Data to use:
* * * * *

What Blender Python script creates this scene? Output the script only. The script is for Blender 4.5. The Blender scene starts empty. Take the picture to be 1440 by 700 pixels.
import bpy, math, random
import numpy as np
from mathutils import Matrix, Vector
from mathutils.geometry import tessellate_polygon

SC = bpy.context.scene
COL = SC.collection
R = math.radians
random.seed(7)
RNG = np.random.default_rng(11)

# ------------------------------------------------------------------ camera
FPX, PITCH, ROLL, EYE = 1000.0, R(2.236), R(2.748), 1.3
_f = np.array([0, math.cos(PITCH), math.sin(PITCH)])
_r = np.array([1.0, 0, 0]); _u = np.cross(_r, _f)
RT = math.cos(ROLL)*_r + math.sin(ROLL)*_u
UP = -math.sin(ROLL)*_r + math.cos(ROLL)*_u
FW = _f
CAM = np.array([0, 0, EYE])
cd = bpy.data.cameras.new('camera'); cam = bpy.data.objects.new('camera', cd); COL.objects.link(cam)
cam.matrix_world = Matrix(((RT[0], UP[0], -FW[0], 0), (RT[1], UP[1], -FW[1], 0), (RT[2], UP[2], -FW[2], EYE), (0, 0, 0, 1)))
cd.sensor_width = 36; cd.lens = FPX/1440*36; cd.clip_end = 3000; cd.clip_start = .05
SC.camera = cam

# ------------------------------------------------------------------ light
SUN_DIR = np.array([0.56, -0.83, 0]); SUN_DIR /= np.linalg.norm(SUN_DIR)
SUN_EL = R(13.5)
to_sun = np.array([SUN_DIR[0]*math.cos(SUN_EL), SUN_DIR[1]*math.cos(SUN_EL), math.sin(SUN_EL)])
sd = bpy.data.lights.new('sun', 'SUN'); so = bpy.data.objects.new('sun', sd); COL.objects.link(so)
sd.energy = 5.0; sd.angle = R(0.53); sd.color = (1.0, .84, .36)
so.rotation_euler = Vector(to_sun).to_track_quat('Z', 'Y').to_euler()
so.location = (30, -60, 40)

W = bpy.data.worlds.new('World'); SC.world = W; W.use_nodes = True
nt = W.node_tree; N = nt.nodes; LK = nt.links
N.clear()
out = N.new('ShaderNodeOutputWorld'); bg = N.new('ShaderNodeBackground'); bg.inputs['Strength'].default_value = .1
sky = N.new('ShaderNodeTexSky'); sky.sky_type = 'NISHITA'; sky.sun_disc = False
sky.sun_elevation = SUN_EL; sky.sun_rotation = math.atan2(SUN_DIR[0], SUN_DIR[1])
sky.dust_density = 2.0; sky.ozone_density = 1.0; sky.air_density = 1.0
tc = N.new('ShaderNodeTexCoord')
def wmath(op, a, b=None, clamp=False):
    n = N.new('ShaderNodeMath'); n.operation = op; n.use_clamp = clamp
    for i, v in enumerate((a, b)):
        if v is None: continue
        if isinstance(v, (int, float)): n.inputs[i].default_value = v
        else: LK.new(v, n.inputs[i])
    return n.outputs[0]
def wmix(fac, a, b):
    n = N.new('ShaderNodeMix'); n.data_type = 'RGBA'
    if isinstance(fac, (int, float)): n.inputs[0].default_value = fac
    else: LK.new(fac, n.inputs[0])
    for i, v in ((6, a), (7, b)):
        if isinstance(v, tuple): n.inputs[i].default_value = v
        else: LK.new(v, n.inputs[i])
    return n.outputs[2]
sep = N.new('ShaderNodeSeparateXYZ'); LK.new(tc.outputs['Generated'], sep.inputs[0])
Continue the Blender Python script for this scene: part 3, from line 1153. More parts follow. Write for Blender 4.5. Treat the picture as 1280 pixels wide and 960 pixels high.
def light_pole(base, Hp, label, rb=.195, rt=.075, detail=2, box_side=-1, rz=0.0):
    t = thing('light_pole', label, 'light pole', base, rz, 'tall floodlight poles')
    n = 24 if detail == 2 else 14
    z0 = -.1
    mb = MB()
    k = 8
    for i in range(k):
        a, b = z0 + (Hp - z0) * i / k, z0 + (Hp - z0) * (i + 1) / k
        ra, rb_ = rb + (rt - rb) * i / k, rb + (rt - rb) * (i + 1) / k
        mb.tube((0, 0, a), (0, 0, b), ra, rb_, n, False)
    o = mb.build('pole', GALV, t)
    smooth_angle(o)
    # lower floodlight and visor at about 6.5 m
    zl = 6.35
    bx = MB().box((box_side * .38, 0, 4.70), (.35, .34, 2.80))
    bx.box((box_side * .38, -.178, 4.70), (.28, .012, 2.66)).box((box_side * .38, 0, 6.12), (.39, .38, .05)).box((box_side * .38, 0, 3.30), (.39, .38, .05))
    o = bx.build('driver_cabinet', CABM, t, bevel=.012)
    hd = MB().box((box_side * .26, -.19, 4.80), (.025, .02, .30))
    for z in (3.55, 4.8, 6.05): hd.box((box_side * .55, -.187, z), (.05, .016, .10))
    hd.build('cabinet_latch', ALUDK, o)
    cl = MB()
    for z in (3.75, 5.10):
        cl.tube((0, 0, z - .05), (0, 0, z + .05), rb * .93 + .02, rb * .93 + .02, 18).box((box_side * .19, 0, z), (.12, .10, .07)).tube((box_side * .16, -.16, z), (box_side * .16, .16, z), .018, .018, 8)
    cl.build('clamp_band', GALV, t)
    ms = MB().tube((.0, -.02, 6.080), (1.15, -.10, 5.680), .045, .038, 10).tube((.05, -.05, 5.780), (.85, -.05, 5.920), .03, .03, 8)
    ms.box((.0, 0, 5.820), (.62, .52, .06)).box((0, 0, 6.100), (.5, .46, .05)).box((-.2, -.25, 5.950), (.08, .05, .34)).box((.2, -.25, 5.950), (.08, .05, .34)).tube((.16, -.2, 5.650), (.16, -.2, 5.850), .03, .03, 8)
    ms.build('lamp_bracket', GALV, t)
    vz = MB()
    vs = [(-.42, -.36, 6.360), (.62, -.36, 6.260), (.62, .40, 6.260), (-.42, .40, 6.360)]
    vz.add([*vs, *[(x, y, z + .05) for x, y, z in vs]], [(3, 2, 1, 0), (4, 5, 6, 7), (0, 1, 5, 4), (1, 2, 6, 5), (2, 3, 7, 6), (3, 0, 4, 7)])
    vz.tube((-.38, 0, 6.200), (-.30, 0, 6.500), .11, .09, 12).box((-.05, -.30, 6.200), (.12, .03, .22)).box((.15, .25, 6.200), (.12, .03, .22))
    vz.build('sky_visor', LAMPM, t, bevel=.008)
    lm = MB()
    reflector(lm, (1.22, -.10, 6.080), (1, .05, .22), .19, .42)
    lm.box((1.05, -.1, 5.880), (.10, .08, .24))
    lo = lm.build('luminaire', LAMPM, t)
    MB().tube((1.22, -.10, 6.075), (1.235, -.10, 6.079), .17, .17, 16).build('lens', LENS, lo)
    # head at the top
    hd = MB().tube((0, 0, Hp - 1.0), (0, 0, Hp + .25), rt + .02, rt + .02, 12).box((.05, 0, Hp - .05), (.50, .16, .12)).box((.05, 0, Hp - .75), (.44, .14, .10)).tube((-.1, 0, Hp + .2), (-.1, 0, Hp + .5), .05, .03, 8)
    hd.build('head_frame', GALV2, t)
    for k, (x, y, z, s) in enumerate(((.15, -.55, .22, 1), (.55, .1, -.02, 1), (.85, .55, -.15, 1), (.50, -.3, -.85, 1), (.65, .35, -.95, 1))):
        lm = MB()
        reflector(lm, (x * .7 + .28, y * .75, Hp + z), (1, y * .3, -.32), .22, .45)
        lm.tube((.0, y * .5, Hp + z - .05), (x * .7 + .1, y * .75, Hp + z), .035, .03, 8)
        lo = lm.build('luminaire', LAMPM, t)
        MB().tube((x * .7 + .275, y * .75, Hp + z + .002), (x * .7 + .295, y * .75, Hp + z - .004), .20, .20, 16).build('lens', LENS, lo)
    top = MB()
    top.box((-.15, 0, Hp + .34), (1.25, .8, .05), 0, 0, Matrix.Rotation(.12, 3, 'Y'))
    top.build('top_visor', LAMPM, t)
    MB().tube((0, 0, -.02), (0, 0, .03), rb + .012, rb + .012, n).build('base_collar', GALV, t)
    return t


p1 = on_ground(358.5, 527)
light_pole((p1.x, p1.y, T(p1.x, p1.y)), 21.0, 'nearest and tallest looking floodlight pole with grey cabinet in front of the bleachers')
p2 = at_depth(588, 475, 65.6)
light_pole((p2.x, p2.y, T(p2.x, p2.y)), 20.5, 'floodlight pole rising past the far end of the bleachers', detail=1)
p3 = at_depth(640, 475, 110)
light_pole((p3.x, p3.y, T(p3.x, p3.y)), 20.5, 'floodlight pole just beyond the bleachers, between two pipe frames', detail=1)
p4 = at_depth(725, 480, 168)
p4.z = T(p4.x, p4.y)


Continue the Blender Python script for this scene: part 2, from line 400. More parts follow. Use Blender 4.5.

* * * * *

Written exercise: Everything from the first line above through the line that contains "RNG = np.random.default_rng(11)" should be duplicated exactly, please, and nothing beyond it.

Task answer:
What Blender Python script creates this scene? Output the script only. The script is for Blender 4.5. The Blender scene starts empty. Take the picture to be 1440 by 700 pixels.
import bpy, math, random
import numpy as np
from mathutils import Matrix, Vector
from mathutils.geometry import tessellate_polygon

SC = bpy.context.scene
COL = SC.collection
R = math.radians
random.seed(7)
RNG = np.random.default_rng(11)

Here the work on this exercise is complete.